Five questions for science comedian Ben Miller coming to Helium comedy club



Jewish stand-up comedian Ben Miller works in a somewhat unusual genre of comedy. He uses science as the jumping-off point. This makes sense, since the New York-based comedian entered the entertainment industry after earning a science degree from Columbia University in New York.

Miller’s “Stand-Up Science” played to a sold-out run at the 2022 Edinburg Fringe Festival. He brings his act to the Garage at Helium, located at the St. Louis Galleria, on April 13. Ticket information is available here. In advance of the show, Miller shared some thoughts on the art and science of comedy with the Jewish Light.

How did you pivot from science to stand-up comedy?

Years of hard work, late nights, writing the worst jokes you’ve ever heard, neglecting my friends and family, conquering my enemies, and finally spreading peace across the land.


Is there a fairly short list of comedians who hold materials science and engineering degrees?

We’re actually the smallest major in the engineering department. In my year there were only two of us. I was at the bottom of my class. The guy who’s at the top of the class is currently a battery cell engineer at Tesla, and I’ve become a delinquent comedian.


Who are some comedians you admire?

Oh wow, there are so many out there it’s hard to choose.

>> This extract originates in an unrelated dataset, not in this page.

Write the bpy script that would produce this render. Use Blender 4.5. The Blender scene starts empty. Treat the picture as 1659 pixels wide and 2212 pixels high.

Laurie Kilmartin, Maria Bamford, Mitch Hedberg, Jessica Kirson, Sean Patton, Roy Wood Jr. and . . . whoever writes those jokes on the back of Laffy Taffies.


You are a fan of rocks, and specifically the mineral fluorite. Is that a good cocktail party conversation starter?

It is a good conversation starter, but most of the people who want to talk about rocks are some sort of new age healer or a witch. They’re trying to talk about the stone’s mystical properties when I’d rather talk about its material properties.


Jerry Seinfeld famously tests and refines comedy bits. Do you approach comedy like science—by optimizing your delivery to get the biggest laughs?

Absolutely, there are definitely parallels with science in comedy. There’s lots of experimenting and testing out jokes, late nights of pulling your hair out when things don’t work, researching, refining jokes and questioning if I should just give it up and go to grad school instead.